Spin Memory, ARM, Applied Materials Ink Joint MRAM Agreement

In the world of alternative memory technologies, commercialization and broad adoption are eternally 3-5 years away. This is less a dig at the various companies developing technologies based on non-standard DRAM or non-volatile storage architectures and more an acknowledgment of how difficult it is to establish a new standard in the first place. Intel and Micron’s joint venture in 3D XPoint / Optane is the closest thing to a new RAM technology we’ve seen in-market in years, and Optane volumes are a fraction of, say, the NAND or DRAM markets.

With all of that said, a new joint agreement between ARM, Spin Memory (formerly known as Spin Transfer Technologies), and Applied Materials could signal a larger push into MRAM development in the future. Earlier this year, we discussed how Spin Memory had recently announced a breakthrough in MRAM endurance and performance that could push the standard into wider deployment. The problem with MRAM, historically, is that it offered excellent performance, data retention, and endurance — but not at the same time. Fast MRAM wasn’t very power efficient and didn’t last very long, while slow MRAM offered good power and endurance characteristics but low performance.

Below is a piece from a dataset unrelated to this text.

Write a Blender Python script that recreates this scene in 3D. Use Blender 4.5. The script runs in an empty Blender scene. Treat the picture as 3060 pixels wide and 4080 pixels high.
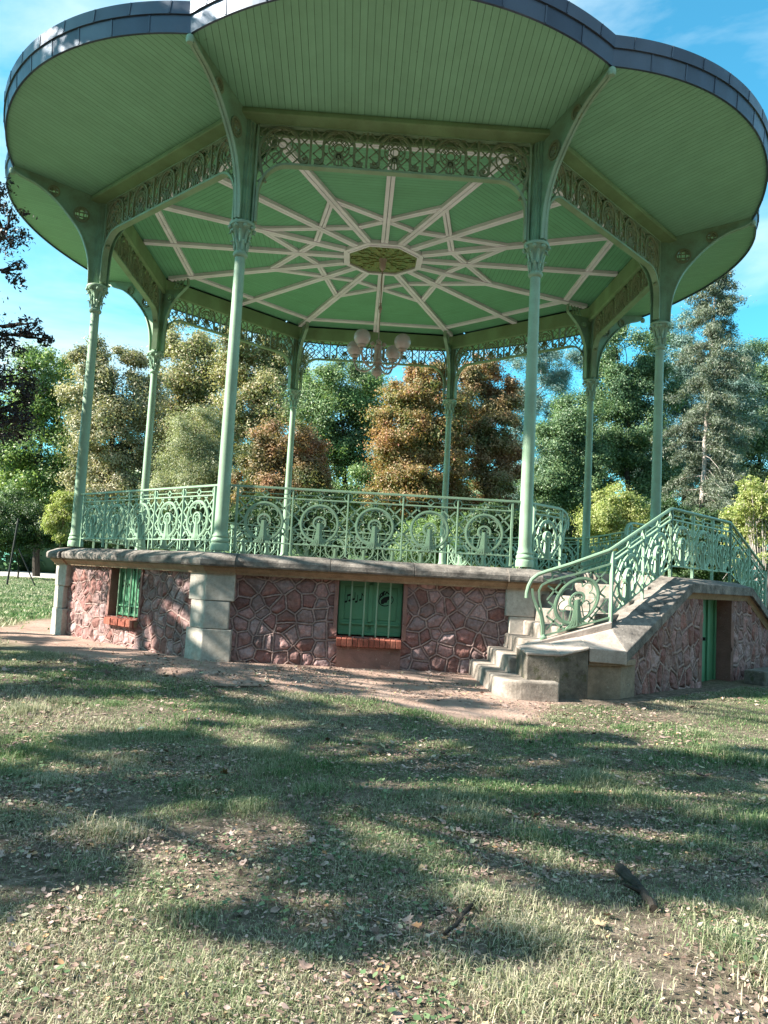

Spin Memory, ARM, Applied Materials Ink Joint MRAM Agreement

Spin Memory claimed in April to have solved this problem with a branded capability they’re now calling Endurance Engine. ARM is licensing the capability for inclusion into future products, according to the companies involved:

Under the licensing agreement, Spin Memory will provide Arm its innovative Endurance Engine design architecture to develop a new line of embedded MRAM design IP. This MRAM design IP will address static random-access memory (SRAM) application in SoCs, with denser and lower power solutions than typically achieved with the current 6T SRAM cell-based IP.

The Applied Materials collaboration is on the manufacturing side, where the two companies will collaborate to create an IP stack that allows customers interested in adopting MRAM to quickly deploy it for both non-volatile and SRAM-style replacements as well. This technology is expected to be available for licensing in 2019. MRAM is potentially interesting as an SRAM replacement, particularly on lower-power products, because it offers improved density and power scaling compared with relatively power-hungry SRAMs, which don’t necessarily scale all that well on FinFET processes to begin with.

This type of alternative approach — exploring differences in physical memory types or intrinsic tech advantages as opposed to simply relying on transistor scaling to provide additional benefits year on year — can be expected to increase as the benefits of scaling to new transistor nodes dwindles and the costs of developing on those nodes continue to increase. Manufacturers looking to deliver generational improvements can’t depend on node scaling any longer, and many low power and IoT devices aren’t necessarily built on leading-edge nodes anyway. That’s potentially important for technologies like MRAM, which don’t tend to use the latest nodes either.